What I am learning is how important it is for me as part of the majority to talk less and listen more to the minority voice. I’m starting to see that because I haven’t lived the minority experience and because I have for all my life “reaped comfort from being white” in a white-dominated society, I should be quick to listen and slow to speak. I should presume less, offer fewer solutions, and ask a lot more questions. For only when I listen to the pain of the minority am I able to love across the lines of difference in ways that are helpful and not hurtful. (126)

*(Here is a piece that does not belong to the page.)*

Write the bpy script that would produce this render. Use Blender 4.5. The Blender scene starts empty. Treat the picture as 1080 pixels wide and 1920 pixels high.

On mixing friendship and politics, he observes:

Under Jesus, political loyalties lose their ultimacy. People who disagree with each other politically can also enjoy friendship and common ground as they identify first and foremost as followers of Jesus. Whenever this happens, worldly methods like caricature, spin, and partisan absolutism fade from their politics. (175)

Rich with Friendship 

Befriend put words to what happened in my heart when the gospel took hold: Knowing Jesus and all he’s done for us compels us outward to love and serve “the other.” As I read the book, I nodded along at the theological perspectives. It is a solid, gospel-rich book.

But what if, I thought to myself, I actually acted on what Sauls encourages? My life would look radically different—in a good way. I’d be less focused on myself and more interested in others (Phil. 2:3–4). I’d learn and grow from differing understanding. And I’d be rich with friendships.

What if we collectively, as the church, were known as befrienders?